Kukje Gallery is pleased to present Daniel Boyd’s solo exhibition Finnegans wake, on view in the gallery’s K3 and Hanok spaces from December 9, 2025, to February 15, 2026. Born in Cairns, Australia, and of Indigenous heritage, Boyd has long sought to reclaim perspectives and memories erased within Eurocentric historical narratives. His practice expanded during his residency at London’s Natural History Museum in 2011, where he researched the museum’s expansive collection, including artifacts related to Australia’s earliest penal transportation fleets. Grounded in a critical awareness of colonialism, epistemological systems, and cultural values, Boyd’s work examines power and mythmaking embedded within Romanticist aesthetics. Through his distinctive use of the “lens,” Boyd continues to contemplate the unseen, the unspoken, and the unrecorded.
The exhibition features over 30 new works that build on the artist’s longstanding inquiry into hegemonic visual regimes that structure modern history and its representations. The title is taken from the 1939 novel by James Joyce (1882–1941), Finnegans wake, in which the continuously shifting, dreamlike narrative structure parallels Boyd’s own practice. By referring to the nineteenth-century accounts of exploration and the historical but apocryphal search for an inland sea in the center of the Australian continent, Boyd overlays colonial myth with literature. Here, a “white native” is rescued by an Indigenous figure, also named Finnegan, while searching for the mythic body of water.
The works draw from the illustrated series known as the Australian children’s pictorial social studies, initiated and published by the government in 1958. Boyd views these educational tools as a subtle reinforcer of the colonial worldview and prompts questions about how history is taught and myths are constructed. Notably, he disperses a motif of “drowning man” from the Inland Sea myth—also frequently referenced by Australian artist Gordon Bennett (1955–2014)—throughout the K3 space, connecting it to contemporary political and social conditions. At the center of this exhibition space hangs a large-scale painting, Untitled (LOTAWYCAS), in which a man searching for an inland sea guided by an Indigenous man reveals the fiction of myths once received as historical truth. On the opposite wall, Untitled (PCSAIMTRA), an installation consisting of five one-way mirror sheets, takes Boyd’s exploration of the optical lens to a deeper level. While one side of the mirror is half-silvered and reflective, the other side is translucent—as often used in interrogation rooms.
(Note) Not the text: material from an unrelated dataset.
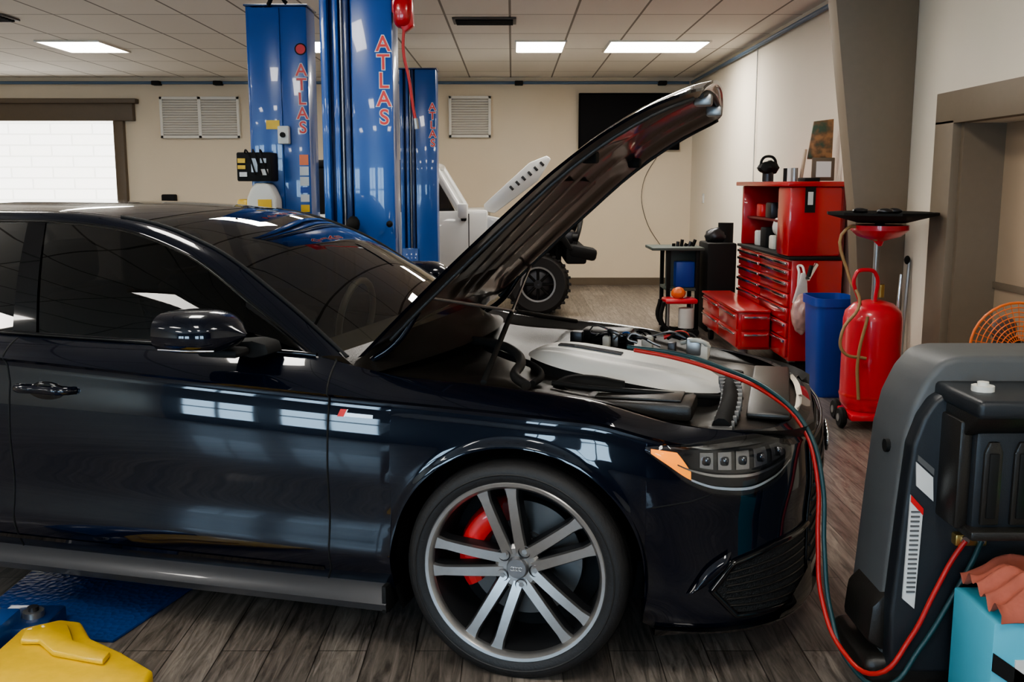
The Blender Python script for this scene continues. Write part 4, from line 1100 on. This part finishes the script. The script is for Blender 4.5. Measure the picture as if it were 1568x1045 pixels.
box('valve_block', 1.25, 1.34, 2.712, 2.75, .515, .55, BRASS, e, .006)
for k, x in enumerate((1.275, 1.32)): cylr('valve_%d' % k, (x, 2.705, .535), (x, 2.72, .535), .012, STEEL, e)
poly('caution_label', [(1.135, .755), (1.185, .71), (1.19, .64), (1.14, .685)], 'y', 2.735, 2.74, PAPER, e, 0)
poly('caution_label_head', [(1.14, .775), (1.187, .735), (1.187, .715), (1.14, .757)], 'y', 2.735, 2.74, PRINT, e, 0)
poly('side_label', [(1.125, .66), (1.162, .62), (1.155, .32), (1.12, .35)], 'y', 2.733, 2.74, PAPER, e, 0)
poly('side_label_head', [(1.125, .66), (1.162, .62), (1.162, .60), (1.125, .64)], 'y', 2.731, 2.736, PRINTR, e, 0)
for k in range(18): box('label_line_%d' % k, 1.128, 1.153, 2.730, 2.733, .37 + .014 * k, .375 + .014 * k, PRINT, e, 0)
box('base_plinth', 1.04, 1.90, 2.77, 3.10, .06, .15, PLAST, e, .03, 3)
box('storage_floor', 1.24, 1.82, 2.42, 2.78, .04, .07, PLAST, e, .01)
cylr('side_knob', (1.13, 2.90, .76), (1.105, 2.90, .76), .02, PLASTM, e)
poly('side_bulge', [(1.11, .15), (1.045, .19), (1.055, .30), (1.11, .36)], 'y', 2.79, 3.02, PLAST, e, .02)
for k, (x, y) in enumerate(((1.12, 2.84), (1.80, 2.84), (1.12, 3.02), (1.80, 3.02))):
    lathe('machine_caster_%d' % k, [(0, -.02), (.03, -.02), (.034, 0), (.03, .02), (0, .02)], 'x', (x, y, .035), PLASTM, e, 20)
e = E('refrigerant_box', (1.45, 2.56, .07))
box('carton', 1.24, 1.62, 2.44, 2.68, .072, .41, CYAN, e, .006)
poly('carton_black', [(1.242, .28), (1.36, .20), (1.62, .20), (1.62, .235), (1.37, .24), (1.242, .33)], 'y', 2.436, 2.44, PLASTM, e, 0)
poly('carton_white', [(1.30, .245), (1.62, .24), (1.62, .31), (1.30, .31)], 'y', 2.436, 2.44, PAPER, e, 0)
poly('carton_red', [(1.37, .20), (1.62, .20), (1.62, .16), (1.40, .165)], 'y', 2.434, 2.44, PRINTR, e, 0)
text('carton_number', '134a', .075, PLASTM, (1.315, 2.433, .155), (pi / 2, 0, 0), e, .0005, bold=.002)
text('carton_word', 'Refrigerant', .035, PLASTM, (1.40, 2.433, .10), (pi / 2, 0, 0), e, .0005)
text('carton_word_2', '30 LBS  NET', .02, PLASTM, (1.42, 2.433, .285), (pi / 2, 0, 0), e, .0005)
P = []
for i in range(41):
    row = []
    for j in range(41):
        x = 1.25 + .40 * i / 40; t = j / 40
        y = 2.425 + .25 * t; z = .49 - .02 * sin(9 * x) + .014 * sin(22 * x + 8 * t) + .012 * sin(31 * t + 12 * x) + .006 * sin(60 * x + 20 * t)
        if t < .15: z -= (.15 - t) * .75 + .02 * sin(30 * x); y = 2.425 + .03 * t + .006 * sin(40 * x)
        z -= .06 * (1 - smooth01(0, .25, i / 40))
        row.append((x, y, max(z, .415)))
    P.append(row)
rg = E('shop_rag', (1.45, 2.56, .42))
grid('cloth', P, RAG, rg, smooth=60)

HR = mat('hose_red', (.42, .02, .015), .4); HG = mat('hose_teal', (.01, .045, .05), .4)
tube('service_hose', [(.44, 3.57, .935), (.57, 3.51, .918), (.71, 3.41, .888), (.85, 3.27, .838), (.930, 3.15, .76), (.962, 3.07, .62), (.960, 3.02, .42), (.965, 2.97, .25), (1.00, 2.86, .13), (1.06, 2.735, .12), (1.14, 2.712, .24), (1.20, 2.71, .38), (1.245, 2.71, .48), (1.275, 2.705, .535)], .0075, HR)
tube('service_hose', [(.42, 3.61, .94), (.59, 3.53, .928), (.73, 3.42, .896), (.865, 3.25, .843), (.945, 3.13, .75), (.975, 3.05, .60), (.975, 3.0, .40), (.985, 2.94, .22), (1.015, 2.83, .10), (1.08, 2.72, .09), (1.17, 2.712, .21), (1.25, 2.712, .36), (1.30, 2.71, .47), (1.32, 2.705, .535)], .0075, HG)

w = bpy.data.worlds.new('world'); scene.world = w; w.use_nodes = True
w.node_tree.nodes['Background'].inputs[0].default_value = (.6, .7, .85, 1)
w.node_tree.nodes['Background'].inputs[1].default_value = .3
scene.view_settings.view_transform = 'AgX'
try: scene.view_settings.look = 'AgX - Medium High Contrast'
except Exception: pass
cam = bpy.data.cameras.new('camera'); co = bpy.data.objects.new('camera', cam); COL.objects.link(co)
cam.sensor_width = 36; cam.lens = 36 * 1540 / 1568
co.location = (0, 0, 1.53); co.rotation_euler = (pi / 2 - radians(8.95), 0, 0)
cam.clip_start = .05
scene.camera = co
The installation creates moments in which viewers witness events they do not directly experience with an “external gaze,” framing how history is shaped by selective narratives and points of view. Boyd invites visitors to enter into the work itself, expanding the viewer’s perceptual layers towards a necessary plurality.
In the Hanok space, subtle yet incisive visual rhythms greet visitors. Two musical scores—titled A Corrobboree and Aboriginal Nonsense Song—translate how traditional culture becomes distorted when mediated through the Western form of language. Complementing these works, the dialogue between the Aboriginal woman in Untitled (BCJCVET) and the bird in Untitled (BBCWM) foregrounds colonial tension, signaling the presence of invasive threats. Collages made from Australian children’s pictorial social studies are affixed to wooden panels, further unpacking these narratives. In Untitled (MDKTMOU), Boyd juxtaposes the Inland Sea myth with Captain James Cook’s story, where two mythologies respond to each other. By partially obscuring scenes in black, he disrupts the authority and gaze of the misrecorded narratives, revealing his pursuit of a closer approach to truth. Boyd’s method of fragmenting and reassembling imagery continues in his recent mythological figurations. Centering on the sea as the exhibition’s symbolic motif, Boyd examines Western archetypes of beauty and white supremacy through his diptych portrayals of the sea god Poseidon, alongside Apollo. Their marred body features quietly unsettle the entrenched ideals.